Saturday, February 14, 2009

Est-ce que *la voiture... uh, uuuuh, le poisson...

Reviewing all the Rosetta Stone lessons from long past, so that I can finally move forward. I'll tell you, my favorite part about this is that it drills things, words, sounds so firmly into my head that they stick. The only problem is that I get very used to certain words following each other. For example, when it starts asking me, Est-ce que *la voiture est rouge? I get that pounded so definitively into my head, that every time I go to say something that starts Est-ce que... I start to immediately follow with *la voiture, which means "the car," even if I am looking at a picture of a fish and I am clearly reading, comprehending, and staring straight at Est-ce que le poisson est bleue? It's as if my mouth betrays my eyes, and I'm all of a sudden asking if the car is blue instead of the fish. Curious. I wonder if the speech patterns started by Rosetta Stone will continue to affect my spoken French once I have anything slightly resembling that skill.

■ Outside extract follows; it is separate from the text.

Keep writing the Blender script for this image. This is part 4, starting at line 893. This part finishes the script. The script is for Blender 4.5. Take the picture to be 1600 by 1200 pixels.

*EDIT: It was just pointed out to me that I had written le voiture instead of la voiture in this entry. I've fixed it. Problem solved, merci. (Although I still can't claim to have enough of a feel for the language that le voiture sounds wrong to me yet.) We live, we learn, we make mistakes.

As it turns out, my Spanish this week seems to be spiraling down el inodoro ("the toilet"). On the plus side, I now know of a new YouTube show to help me with some listening practice: Aquí no hay quien viva. I'd be lying if I told you I knew exactly what that means. Literal translation leaves us with: "Here there is not one who lives." But from some online forums I discovered, it seems to roughly translate to "Nobody can stand living here," which is a heck of a lot funnier, so that's where my vote goes.

Additionally, their accents are very Spainish. Like, Spain-Spanish. It's marvelous.